Work to complete
Nothing may be dropped or altered: reproduce all the data.

Information supplied
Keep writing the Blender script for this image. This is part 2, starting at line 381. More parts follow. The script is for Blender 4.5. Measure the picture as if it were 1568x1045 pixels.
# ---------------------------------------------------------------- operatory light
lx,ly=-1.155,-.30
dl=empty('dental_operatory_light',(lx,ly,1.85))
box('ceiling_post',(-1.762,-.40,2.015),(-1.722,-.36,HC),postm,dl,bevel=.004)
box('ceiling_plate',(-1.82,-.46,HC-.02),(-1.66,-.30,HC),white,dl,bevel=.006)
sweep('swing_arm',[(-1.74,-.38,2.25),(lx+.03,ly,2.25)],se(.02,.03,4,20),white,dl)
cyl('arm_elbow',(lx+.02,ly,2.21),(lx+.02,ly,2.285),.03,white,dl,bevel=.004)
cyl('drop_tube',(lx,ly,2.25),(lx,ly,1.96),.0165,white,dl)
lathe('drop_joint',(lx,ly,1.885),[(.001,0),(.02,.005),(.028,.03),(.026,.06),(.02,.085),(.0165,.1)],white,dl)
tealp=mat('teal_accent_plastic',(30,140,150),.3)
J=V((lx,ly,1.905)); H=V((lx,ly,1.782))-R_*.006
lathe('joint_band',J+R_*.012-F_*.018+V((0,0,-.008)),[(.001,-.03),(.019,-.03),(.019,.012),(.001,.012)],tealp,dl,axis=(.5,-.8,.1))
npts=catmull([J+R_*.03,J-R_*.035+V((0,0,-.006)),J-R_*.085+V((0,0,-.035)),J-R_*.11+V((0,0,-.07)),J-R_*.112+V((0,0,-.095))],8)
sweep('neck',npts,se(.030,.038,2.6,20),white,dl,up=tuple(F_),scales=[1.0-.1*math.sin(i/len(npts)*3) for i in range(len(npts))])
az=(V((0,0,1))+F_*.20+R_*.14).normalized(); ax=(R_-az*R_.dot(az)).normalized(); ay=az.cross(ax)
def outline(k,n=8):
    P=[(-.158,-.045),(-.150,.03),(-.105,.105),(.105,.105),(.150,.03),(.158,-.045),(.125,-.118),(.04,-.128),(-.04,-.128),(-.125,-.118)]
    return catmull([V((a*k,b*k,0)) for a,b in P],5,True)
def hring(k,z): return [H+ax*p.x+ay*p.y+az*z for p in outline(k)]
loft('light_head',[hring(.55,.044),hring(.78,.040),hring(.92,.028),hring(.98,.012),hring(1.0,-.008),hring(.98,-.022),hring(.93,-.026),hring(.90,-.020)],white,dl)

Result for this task
Keep writing the Blender script for this image. This is part 2, starting at line 381. More parts follow. The script is for Blender 4.5. Measure the picture as if it were 1568x1045 pixels.
# ---------------------------------------------------------------- operatory light
lx,ly=-1.155,-.30
dl=empty('dental_operatory_light',(lx,ly,1.85))
box('ceiling_post',(-1.762,-.40,2.015),(-1.722,-.36,HC),postm,dl,bevel=.004)
box('ceiling_plate',(-1.82,-.46,HC-.02),(-1.66,-.30,HC),white,dl,bevel=.006)
sweep('swing_arm',[(-1.74,-.38,2.25),(lx+.03,ly,2.25)],se(.02,.03,4,20),white,dl)
cyl('arm_elbow',(lx+.02,ly,2.21),(lx+.02,ly,2.285),.03,white,dl,bevel=.004)
cyl('drop_tube',(lx,ly,2.25),(lx,ly,1.96),.0165,white,dl)
lathe('drop_joint',(lx,ly,1.885),[(.001,0),(.02,.005),(.028,.03),(.026,.06),(.02,.085),(.0165,.1)],white,dl)
tealp=mat('teal_accent_plastic',(30,140,150),.3)
J=V((lx,ly,1.905)); H=V((lx,ly,1.782))-R_*.006
lathe('joint_band',J+R_*.012-F_*.018+V((0,0,-.008)),[(.001,-.03),(.019,-.03),(.019,.012),(.001,.012)],tealp,dl,axis=(.5,-.8,.1))
npts=catmull([J+R_*.03,J-R_*.035+V((0,0,-.006)),J-R_*.085+V((0,0,-.035)),J-R_*.11+V((0,0,-.07)),J-R_*.112+V((0,0,-.095))],8)
sweep('neck',npts,se(.030,.038,2.6,20),white,dl,up=tuple(F_),scales=[1.0-.1*math.sin(i/len(npts)*3) for i in range(len(npts))])
az=(V((0,0,1))+F_*.20+R_*.14).normalized(); ax=(R_-az*R_.dot(az)).normalized(); ay=az.cross(ax)
def outline(k,n=8):
    P=[(-.158,-.045),(-.150,.03),(-.105,.105),(.105,.105),(.150,.03),(.158,-.045),(.125,-.118),(.04,-.128),(-.04,-.128),(-.125,-.118)]
    return catmull([V((a*k,b*k,0)) for a,b in P],5,True)
def hring(k,z): return [H+ax*p.x+ay*p.y+az*z for p in outline(k)]
loft('light_head',[hring(.55,.044),hring(.78,.040),hring(.92,.028),hring(.98,.012),hring(1.0,-.008),hring(.98,-.022),hring(.93,-.026),hring(.90,-.020)],white,dl)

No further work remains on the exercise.